Cause you might have a key, say you've got an internet of things application, you've got smart thermostats all over the planet, tens of millions of them and they're all phoning home with temperature and humidity and every other kind of metadata every minute, and you want those to be ordered. You wanna be able to process those in order. Well, if you make the key, the device ID, well then each devices messages are gonna show up in order in a partition.

So messages of the same key, always land in order, it's possible to override all this and write a custom partitioner, if you'd like to, it doesn't end up happening very often, but it absolutely is available to you if you need it. Consumers again are the programs that you write that are reading from topics. All the same language options as producers and what they do, they pull.
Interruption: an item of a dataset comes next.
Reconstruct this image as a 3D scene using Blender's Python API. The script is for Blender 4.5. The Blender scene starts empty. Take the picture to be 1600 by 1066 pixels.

They actually will go out, that consumer program will go and ask the Kafka cluster. It will say, "Hey, I am subscribed to this one topic, "and this is the last offset I read. " Remember those numeric offsets.

"Do you have any messages after that offset? " And if the answer is no, then it returns and the consumer can come back and ask a very short period of time later. Usually of course the answer is yes, and here are more messages and it gets the messages and moves on.

That consumer offset, the consumer is storing that in memory that's state, right? We don't want that only to be in memory. So the offset of each consumer into each partition, that that consumer is responsible for is stored in a special topic inside the Kafka cluster named mysteriously enough, consumer offsets.

So if you see that consumer offset topic, that's what it's doing. That's helping your consumers remember where they are. So if they go away and come back, the cluster can help them remember where they need to pick up again.

And just like the producer, there is a Command Line Tool to read from a cluster, which could be great for quick visibility into things and scripting and so forth. Usually not a lot of production code gets written with the CLI tools, but they do come in quite handy. As I've said, each topic can have multiple consumers and by multiple consumers, I mean multiple different applications that are reading that same data.

So there's separate code bases, separate images, separate builds, separate deployments could be managed by separate teams. Maybe the people don't even know each other, as long as they've got the right to access the data, they can deploy consumers against that topic. Consumers also live in groups.

Now that one of the top doesn't look like a group that's kind of the degenerate group of one, but every consumer is a consumer group in Kafka. Meaning I can add additional instances of a consumer, like you see at the bottom, there are three instances of that consuming application. So imagine that's an uber-JAR and you've built a Docker image around it and Kubernetes is now deploying three of it, instead of only one of it, that's the way that you scale out consumers.

We'll talk about the details of that a little bit more in a future module. Let's come back to the same architecture diagram that describes every Kafka system you're ever gonna build. You've got producers that write data into the cluster, you've got that cluster, you know a little bit more about partitions and replication and things like that now.

And then you've got consumers, those programs that read data out, every system you're ever gonna build conforms to this diagram. And with that, you should have a pretty solid mental model of how Kafka works, a little bit about producers, consumers, brokers, ZooKeeper, partitioning, replication, all of these things put you on a solid footing to explore what next.